Source data:
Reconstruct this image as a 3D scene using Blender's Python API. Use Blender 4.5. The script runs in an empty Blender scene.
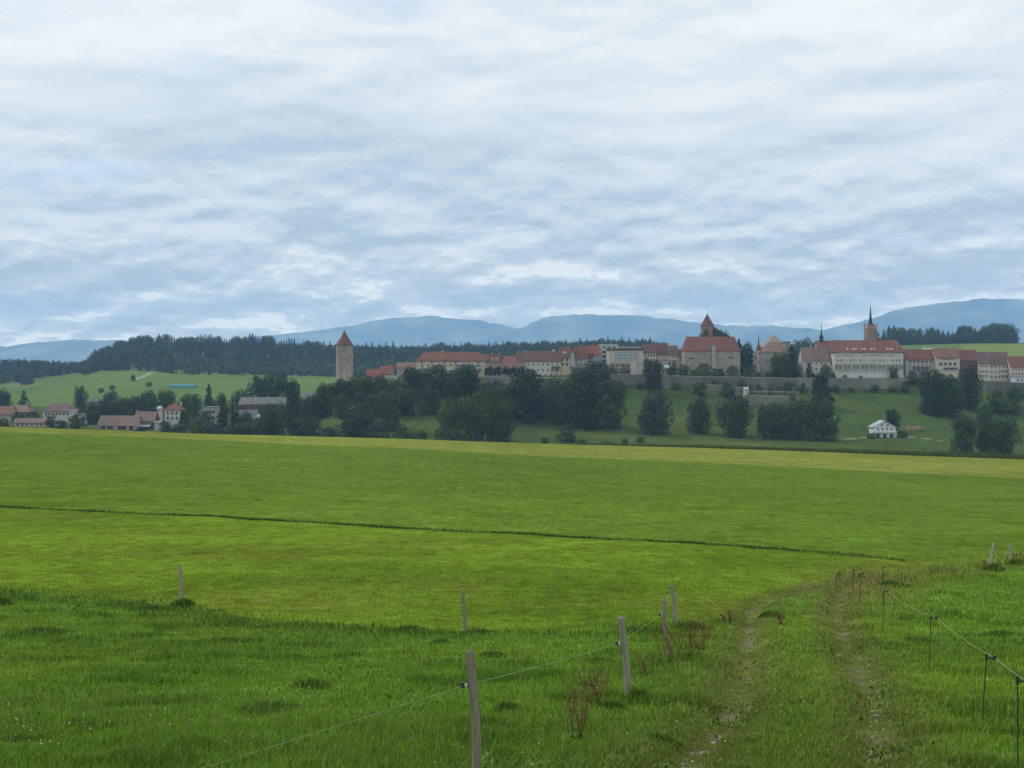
import bpy, math, random
import numpy as np
from mathutils import Vector, Matrix
rng = np.random.default_rng(7)
random.seed(7)
S = bpy.context.scene
COL = S.collection
F = 1206.0          # focal length in pixels of a 1024 wide frame
HZ = 363.0          # row of the horizon
R = math.radians

# ------------------------------------------------------------------ numpy noise
_perm = rng.permutation(4096)
_val = rng.random(4096)
def vnoise(x, y):
    xi = np.floor(x).astype(np.int64); yi = np.floor(y).astype(np.int64)
    fx = x - xi; fy = y - yi
    fx = fx*fx*(3-2*fx); fy = fy*fy*(3-2*fy)
    def h(a, b): return _val[(_perm[a & 4095] + b*57) & 4095]
    a = h(xi, yi); b = h(xi+1, yi); c = h(xi, yi+1); d = h(xi+1, yi+1)
    return (a*(1-fx)+b*fx)*(1-fy) + (c*(1-fx)+d*fx)*fy
def fbm(x, y, o=4):
    s = 0; a = .5; t = 0
    for i in range(o):
        s = s + a*vnoise(x*2**i+13.7*i, y*2**i+7.3*i); t += a; a *= .5
    return s/t
def sstep(a, b, x):
    t = np.clip((x-a)/(b-a), 0, 1); return t*t*(3-2*t)

# ------------------------------------------------------------------ terrain
def pchip(xk, yk, x):
    xk = np.asarray(xk, float); yk = np.asarray(yk, float)
    h = np.diff(xk); dl = np.diff(yk)/h
    m = np.zeros(len(xk)); m[0] = dl[0]; m[-1] = dl[-1]
    for i in range(1, len(xk)-1):
        if dl[i-1]*dl[i] > 0:
            w1 = 2*h[i]+h[i-1]; w2 = h[i]+2*h[i-1]
            m[i] = (w1+w2)/(w1/dl[i-1]+w2/dl[i])
    x = np.clip(x, xk[0], xk[-1])
    i = np.clip(np.searchsorted(xk, x, side='right')-1, 0, len(xk)-2)
    t = (x-xk[i])/h[i]
    return ((1+2*t)*(1-t)**2*yk[i] + t*(1-t)**2*h[i]*m[i] + t*t*(3-2*t)*yk[i+1] + t*t*(t-1)*h[i]*m[i+1])

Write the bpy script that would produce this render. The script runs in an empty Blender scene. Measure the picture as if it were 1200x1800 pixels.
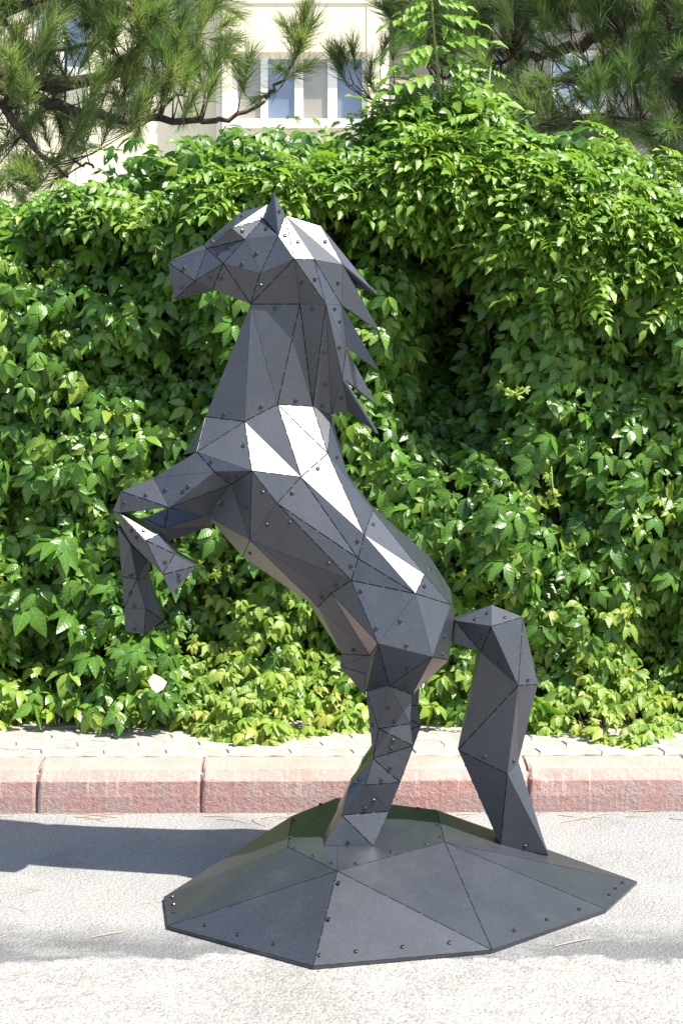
import bpy, bmesh, math, random
import numpy as np
from mathutils import Vector, Matrix

SC = bpy.context.scene
C = SC.collection
rnd = random.Random(7)
rng = np.random.default_rng(11)
R = math.radians

# ------------------------------------------------------------------ camera, sky, sun, exposure
FOC, HC = 2825.0, 1.42            # focal length in 1800-high pixels, eye height
cam_d = bpy.data.cameras.new('camera')
cam = bpy.data.objects.new('camera', cam_d); C.objects.link(cam)
cam.location = (0, 0, HC); cam.rotation_euler = (R(90), 0, 0)
cam_d.sensor_fit = 'VERTICAL'; cam_d.sensor_height = 24.0
cam_d.lens = FOC/1800*24.0; cam_d.shift_y = -280/1800
cam_d.clip_start = 0.05; cam_d.clip_end = 2000
SC.camera = cam

SUN_EL, SUN_AZ = R(58), R(25)     # sun to the right, a little towards the camera
sun_dir = Vector((math.cos(SUN_EL)*math.cos(SUN_AZ), -math.cos(SUN_EL)*math.sin(SUN_AZ), math.sin(SUN_EL)))
w = bpy.data.worlds.new('World'); SC.world = w; w.use_nodes = True
nt = w.node_tree; nt.nodes.clear()
sky = nt.nodes.new('ShaderNodeTexSky'); sky.sky_type = 'NISHITA'; sky.sun_disc = False
sky.sun_elevation = SUN_EL; sky.sun_rotation = math.atan2(sun_dir.x, sun_dir.y)
sky.air_density = 1.0; sky.dust_density = 1.2; sky.ozone_density = 1.0
bg = nt.nodes.new('ShaderNodeBackground'); bg.inputs['Strength'].default_value = 0.115
wo = nt.nodes.new('ShaderNodeOutputWorld')
nt.links.new(sky.outputs[0], bg.inputs[0]); nt.links.new(bg.outputs[0], wo.inputs[0])
sl = bpy.data.lights.new('sun', 'SUN'); sl.energy = 5.0; sl.angle = R(0.53); sl.color = (1.0, 0.95, 0.87)
so = bpy.data.objects.new('sun', sl); C.objects.link(so)
so.rotation_euler = sun_dir.to_track_quat('Z', 'Y').to_euler(); so.location = (6, -2, 9)
SC.view_settings.view_transform = 'Standard'; SC.view_settings.look = 'None'
SC.view_settings.exposure = 1.25; SC.view_settings.gamma = 1.0
SC.view_settings.use_curve_mapping = False
SC.render.engine = 'CYCLES'

# ------------------------------------------------------------------ helpers
def tag(o, label=None, cat=None, group=None, kind=None):
    if label: o['label'] = label
    if cat: o['category'] = cat
    if group: o['group'] = group
    if kind: o['kind'] = kind
    return o

def link(name, me, parent=None, mats=()):
    for m in mats: me.materials.append(m)
    o = bpy.data.objects.new(name, me); C.objects.link(o)
    if parent: o.parent = parent
    return o

def empty(name, loc=(0, 0, 0)):
    o = bpy.data.objects.new(name, None); C.objects.link(o); o.location = loc
    o.empty_display_size = 0.1
    return o

def pyobj(name, vs, fs, mats, parent=None, smooth=False, midx=None):
    me = bpy.data.meshes.new(name)
    me.from_pydata([tuple(v) for v in vs], [], [tuple(f) for f in fs])
    o = link(name, me, parent, mats)
    if midx is not None: me.polygons.foreach_set('material_index', midx)
    if smooth: me.polygons.foreach_set('use_smooth', [True]*len(me.polygons))
    me.update()
    return o

class MB:
    """collects boxes, prisms and tubes into one mesh"""
    def __init__(s): s.v = []; s.f = []
    def box(s, x0, x1, y0, y1, z0, z1):
        b = len(s.v)
        s.v += [(x, y, z) for z in (z0, z1) for y in (y0, y1) for x in (x0, x1)]
        s.f += [tuple(b+i for i in q) for q in ((0,2,3,1),(4,5,7,6),(0,1,5,4),(2,6,7,3),(0,4,6,2),(1,3,7,5))]
        return s
    def tube(s, pts, rad, n=6, jit=0.0):
        pts = [Vector(p) for p in pts]; b = len(s.v); k = len(pts)
        for i, p in enumerate(pts):
            t = (pts[min(i+1, k-1)]-pts[max(i-1, 0)]).normalized()
            u = t.cross(Vector((0.13, 0.21, 0.97)))
            if u.length < 1e-3: u = t.cross(Vector((1, 0, 0)))
            u.normalize(); v = t.cross(u); r = rad[i] if hasattr(rad, '__len__') else rad
            for j in range(n):
                a = 2*math.pi*j/n; q = r*(1+jit*rnd.uniform(-1, 1))
                s.v.append(tuple(p+u*math.cos(a)*q+v*math.sin(a)*q))
        for i in range(k-1):
            for j in range(n):
                s.f.append((b+i*n+j, b+i*n+(j+1) % n, b+(i+1)*n+(j+1) % n, b+(i+1)*n+j))
        s.f.append(tuple(b+j for j in reversed(range(n)))); s.f.append(tuple(b+(k-1)*n+j for j in range(n)))
        return s
    def build(s, name, mat, parent=None, smooth=False):
        return pyobj(name, s.v, s.f, [mat], parent, smooth)

def at(px, py, d):                # photo point (1200x1800) at distance d -> world
    return Vector(((px-600)/FOC*d, d, HC-(py-620)/FOC*d))

# ------------------------------------------------------------------ materials
def new_mat(name):
    m = bpy.data.materials.new(name); m.use_nodes = True
    t = m.node_tree; p = t.nodes['Principled BSDF']
    return m, t, p
def N(t, typ, **kw):
    n = t.nodes.new(typ)
    for k, v in kw.items():
        if k in n.inputs: n.inputs[k].default_value = v
        else: setattr(n, k, v)
    return n
def coords(t, scale=1.0, src='Object'):
    tc = N(t, 'ShaderNodeTexCoord'); mp = N(t, 'ShaderNodeMapping')
    mp.inputs['Scale'].default_value = (scale,)*3 if not hasattr(scale, '__len__') else scale
    t.links.new(tc.outputs[src], mp.inputs['Vector']); return mp.outputs[0]
def noise(t, vec, scale, detail=4, rough=.55):
    n = N(t, 'ShaderNodeTexNoise'); n.inputs['Scale'].default_value = scale
    n.inputs['Detail'].default_value = detail; n.inputs['Roughness'].default_value = rough
    t.links.new(vec, n.inputs['Vector']); return n.outputs['Fac']
def ramp(t, fac, stops):
    r = N(t, 'ShaderNodeValToRGB'); e = r.color_ramp.elements
    while len(e) < len(stops): e.new(0.5)
    for q, (p, c) in zip(e, stops):
        q.position = p; q.color = (*c, 1) if len(c) == 3 else c
    t.links.new(fac, r.inputs[0]); return r.outputs[0]
def mixc(t, fac, a, b, blend='MIX'):
    m = N(t, 'ShaderNodeMix', data_type='RGBA', blend_type=blend)
    for s, v in ((0, fac), (6, a), (7, b)):
        if hasattr(v, 'is_linked') or hasattr(v, 'links'): t.links.new(v, m.inputs[s])
        else: m.inputs[s].default_value = (*v, 1) if hasattr(v, '__len__') and len(v) == 3 else v
    return m.outputs[2]
def bump(t, p, h, strength, dist):
    b = N(t, 'ShaderNodeBump'); b.inputs['Strength'].default_value = strength; b.inputs['Distance'].default_value = dist
    t.links.new(h, b.inputs['Height']); t.links.new(b.outputs[0], p.inputs['Normal'])
    if p.inputs['Coat Weight'].default_value > 0: t.links.new(b.outputs[0], p.inputs['Coat Normal'])
    return b
def math_n(t, op, a, b=None):
    m = N(t, 'ShaderNodeMath', operation=op)
    for i, v in enumerate((a, b)):
        if v is None: continue
        if hasattr(v, 'links'): t.links.new(v, m.inputs[i])
        else: m.inputs[i].default_value = v
    return m.outputs[0]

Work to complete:
Give the lines above again exactly, from the one containing "Write the bpy" to the one containing "SC.camera = cam", both included, but leave out the pictures.

Complete output:
Write the bpy script that would produce this render. The script runs in an empty Blender scene. Measure the picture as if it were 1200x1800 pixels.
import bpy, bmesh, math, random
import numpy as np
from mathutils import Vector, Matrix

SC = bpy.context.scene
C = SC.collection
rnd = random.Random(7)
rng = np.random.default_rng(11)
R = math.radians

# ------------------------------------------------------------------ camera, sky, sun, exposure
FOC, HC = 2825.0, 1.42            # focal length in 1800-high pixels, eye height
cam_d = bpy.data.cameras.new('camera')
cam = bpy.data.objects.new('camera', cam_d); C.objects.link(cam)
cam.location = (0, 0, HC); cam.rotation_euler = (R(90), 0, 0)
cam_d.sensor_fit = 'VERTICAL'; cam_d.sensor_height = 24.0
cam_d.lens = FOC/1800*24.0; cam_d.shift_y = -280/1800
cam_d.clip_start = 0.05; cam_d.clip_end = 2000
SC.camera = cam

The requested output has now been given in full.